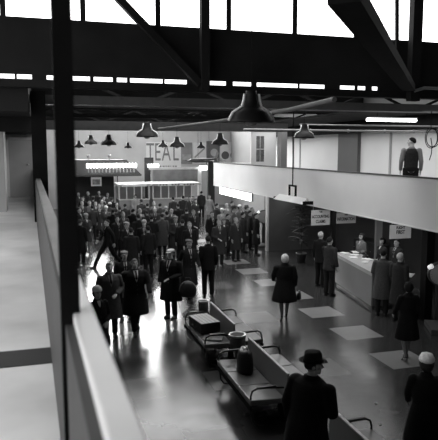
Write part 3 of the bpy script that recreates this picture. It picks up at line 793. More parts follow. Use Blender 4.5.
cluster('in packed row before the canopy', [
    (82, 201, C, 20, 'short', .3, .03), (89.5, 199, L, 40, 'bob', .2, .12), (95.5, 201.5, S, 10, 'short', .25, .02), (102, 199.5, C2, -20, 'bald', .3, .09), (110, 201, L, 160, 'lady_hat', .5, .05), (116.5, 203, S, 30, 'short', .1, .03)], 'packed row before the canopy')
cluster('in the row facing the booths', [
    (123, 211.5, S, 10, 'short', .25, .05), (140, 208.5, L, 20, 'bob', .3, .16), (147, 210, C, 190, 'short', .03, .02), (155, 208.5, C2, 0, 'bald', .3, .05), (167, 211, S, 175, 'short', .02, .02), (171.5, 207.5, L, -10, 'scarf', .35, .09), (186.5, 208, C, 170, 'short', .03, .02), (193.5, 209.5, C2, 15, 'short', .2, .03)], 'row facing the booths')
cluster('nearest the glowing light box', [
    (227, 203.5, L, 20, 'bob', .3, .2), (232, 201, S, 80, 'short', .03, .02), (240, 204.5, L, 30, 'lady_hat', .6, .14), (246.5, 205.5, C, 90, 'hat', .1, .03), (252, 207, S2, 60, 'short', .2, .05)], 'people nearest the glowing light box', 28.5)
# ================================================================== FURNITURE AND FITTINGS
VINYL = mat('grey vinyl', .16, .35, 0, .12, 5, .5)
BACKV = mat('pale vinyl back board', .20, .4, 0, .1, 2, .5)
TUBE = mat('black tube', .015, .3, .2, .1)
def bench(label, y0, y1, x=3.5, sides=(-1, 1)):
    group = None
    L = y1 - y0
    t = thing('waiting_bench', label, 'bench', (x, y0, 0), 0, group)
    bm = BM(); loft_pts = [(-.03, .40), (.03, .40), (.012, .83), (-.012, .83)]
    a = [bm.verts.new((px, 0, z)) for px, z in loft_pts]; b = [bm.verts.new((px, L, z)) for px, z in loft_pts]
    for i in range(4): bm.faces.new((a[i], a[(i + 1) % 4], b[(i + 1) % 4], b[i]))
    bm.faces.new(a); bm.faces.new(b); obj('back_board', bm, BACKV, t)
    obj('top_rail', bx(-.02, .02, -.005, L + .005, .825, .845), mat('bright edge', .5, .4), t)
    n = 3
    for sx in sides:
        for i in range(n):
            c = bx(min(sx * .05, sx * .62), max(sx * .05, sx * .62), L * i / n + .006, L * (i + 1) / n - .006, .36, .45, bev=.02)
            for v in c.verts: v.co.z += abs(v.co.x) * .04
            obj('seat_cushion', c, VINYL, t, sm=False)
        obj('front_rail', bx(min(sx * .60, sx * .63), max(sx * .60, sx * .63), 0, L, .31, .37), BLACKM, t)
        for yy in (.05, L - .05):
            bm = BM()
            tube(bm, [(sx * .05, yy, .60), (sx * .30, yy, .63), (sx * .50, yy, .635), (sx * .575, yy, .60), (sx * .60, yy, .52), (sx * .60, yy, .34)], .016, 10)
            box(bm, min(sx * .18, sx * .50), max(sx * .18, sx * .50), yy - .025, yy + .025, .635, .66, bev=.008)
            obj('armrest', bm, TUBE, t, sm=True)
            obj('leg', tube(BM(), [(sx * .58, yy, .33), (sx * .56, yy, .12), (sx * .50, yy, .03), (sx * .38, yy, .012)], .018, 10), TUBE, t, sm=True)
    obj('base_beam', bx(-.3 if len(sides) > 1 else 0, .3, .2, L - .2, .28, .36), BLACKM, t)
    for yy in (.3, L - .3): obj('pedestal', box(bx(-.03, .06, yy - .04, yy + .04, .03, .28), -.4 if len(sides) > 1 else -.03, .4, yy - .03, yy + .03, 0, .03), BLACKM, t)
    return t
bench('vinyl back-to-back bench with striped case on its seat, farthest of the benches', 10.72, 12.5)
bench('vinyl back-to-back bench with black bag on its seat, behind the man in brimmed hat', 8.02, 9.86)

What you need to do
Each line above is to be copied verbatim. Drop any image from the copy.

Output for this exercise
Write part 3 of the bpy script that recreates this picture. It picks up at line 793. More parts follow. Use Blender 4.5.
cluster('in packed row before the canopy', [
    (82, 201, C, 20, 'short', .3, .03), (89.5, 199, L, 40, 'bob', .2, .12), (95.5, 201.5, S, 10, 'short', .25, .02), (102, 199.5, C2, -20, 'bald', .3, .09), (110, 201, L, 160, 'lady_hat', .5, .05), (116.5, 203, S, 30, 'short', .1, .03)], 'packed row before the canopy')
cluster('in the row facing the booths', [
    (123, 211.5, S, 10, 'short', .25, .05), (140, 208.5, L, 20, 'bob', .3, .16), (147, 210, C, 190, 'short', .03, .02), (155, 208.5, C2, 0, 'bald', .3, .05), (167, 211, S, 175, 'short', .02, .02), (171.5, 207.5, L, -10, 'scarf', .35, .09), (186.5, 208, C, 170, 'short', .03, .02), (193.5, 209.5, C2, 15, 'short', .2, .03)], 'row facing the booths')
cluster('nearest the glowing light box', [
    (227, 203.5, L, 20, 'bob', .3, .2), (232, 201, S, 80, 'short', .03, .02), (240, 204.5, L, 30, 'lady_hat', .6, .14), (246.5, 205.5, C, 90, 'hat', .1, .03), (252, 207, S2, 60, 'short', .2, .05)], 'people nearest the glowing light box', 28.5)
# ================================================================== FURNITURE AND FITTINGS
VINYL = mat('grey vinyl', .16, .35, 0, .12, 5, .5)
BACKV = mat('pale vinyl back board', .20, .4, 0, .1, 2, .5)
TUBE = mat('black tube', .015, .3, .2, .1)
def bench(label, y0, y1, x=3.5, sides=(-1, 1)):
    group = None
    L = y1 - y0
    t = thing('waiting_bench', label, 'bench', (x, y0, 0), 0, group)
    bm = BM(); loft_pts = [(-.03, .40), (.03, .40), (.012, .83), (-.012, .83)]
    a = [bm.verts.new((px, 0, z)) for px, z in loft_pts]; b = [bm.verts.new((px, L, z)) for px, z in loft_pts]
    for i in range(4): bm.faces.new((a[i], a[(i + 1) % 4], b[(i + 1) % 4], b[i]))
    bm.faces.new(a); bm.faces.new(b); obj('back_board', bm, BACKV, t)
    obj('top_rail', bx(-.02, .02, -.005, L + .005, .825, .845), mat('bright edge', .5, .4), t)
    n = 3
    for sx in sides:
        for i in range(n):
            c = bx(min(sx * .05, sx * .62), max(sx * .05, sx * .62), L * i / n + .006, L * (i + 1) / n - .006, .36, .45, bev=.02)
            for v in c.verts: v.co.z += abs(v.co.x) * .04
            obj('seat_cushion', c, VINYL, t, sm=False)
        obj('front_rail', bx(min(sx * .60, sx * .63), max(sx * .60, sx * .63), 0, L, .31, .37), BLACKM, t)
        for yy in (.05, L - .05):
            bm = BM()
            tube(bm, [(sx * .05, yy, .60), (sx * .30, yy, .63), (sx * .50, yy, .635), (sx * .575, yy, .60), (sx * .60, yy, .52), (sx * .60, yy, .34)], .016, 10)
            box(bm, min(sx * .18, sx * .50), max(sx * .18, sx * .50), yy - .025, yy + .025, .635, .66, bev=.008)
            obj('armrest', bm, TUBE, t, sm=True)
            obj('leg', tube(BM(), [(sx * .58, yy, .33), (sx * .56, yy, .12), (sx * .50, yy, .03), (sx * .38, yy, .012)], .018, 10), TUBE, t, sm=True)
    obj('base_beam', bx(-.3 if len(sides) > 1 else 0, .3, .2, L - .2, .28, .36), BLACKM, t)
    for yy in (.3, L - .3): obj('pedestal', box(bx(-.03, .06, yy - .04, yy + .04, .03, .28), -.4 if len(sides) > 1 else -.03, .4, yy - .03, yy + .03, 0, .03), BLACKM, t)
    return t
bench('vinyl back-to-back bench with striped case on its seat, farthest of the benches', 10.72, 12.5)
bench('vinyl back-to-back bench with black bag on its seat, behind the man in brimmed hat', 8.02, 9.86)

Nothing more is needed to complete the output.